Orszag did some great work on carbon policy when he was at CBO, pushing, e.g., for full auction of carbon permits. On the downside, he also pushed for “safety valves,” a sure sign that someone’s in the grips of doomsaying macroeconomic models. Sunstein is cognizant of climate but his fealty to cost-benefit analysis (with all its faults) makes him a dedicated incrementalist. Elmendorf is a Hamilton Project guy, temperamentally averse to fiscal policy (i.e. gov’t investment). He’s the one who worries me most, as CBO’s reports to Congress are taken as gospel and will influence the discussion around the costs/benefits of climate legislation.

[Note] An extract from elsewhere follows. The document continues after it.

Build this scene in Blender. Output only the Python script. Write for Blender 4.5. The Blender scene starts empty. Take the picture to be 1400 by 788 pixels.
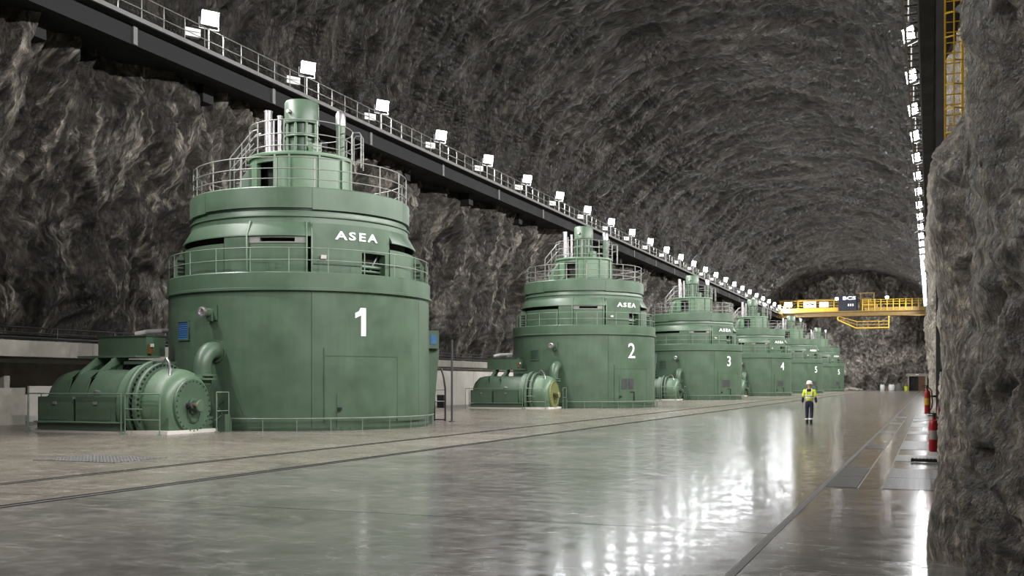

Any of these guys could surprise, but risk-averse technocracy seems the rule of the day. We’ll wait to see when or if they have run-ins with greens.
Obama’s army
The biggest wildcard of all is the enormous, disciplined, and incredibly effective organization Obama built during his campaign, with thousands of grassroots volunteers coordinating online to mobilize at the neighborhood-by-neighborhood level. Everyone in the political world is dying to know how and when Obama will put that organization to use in the service of governing. Recently Obama announced that the campaign would morph into a group called Organizing for America, but its exact mission and character remain somewhat hazy. (Some details can be found in this Esquire profile.) Campaign manager David Plouffe promises it won’t be be used as a political cudgel … but if the fight over the stimulus bill shows anything, it’s that some cudgeling of senators is direly needed. Wouldn’t it be nice if recalcitrant Blue Dog Dems found that their refusal to support a strong climate bill brought thousands of phone calls, letters, rallies, and organizers to their states?
The ability to bring public opprobrium down on anyone who stands in his way amounts to a kind of Secret Weapon for Obama; he hasn’t used it yet, but it’s hard to believe he won’t. The question is, to what end?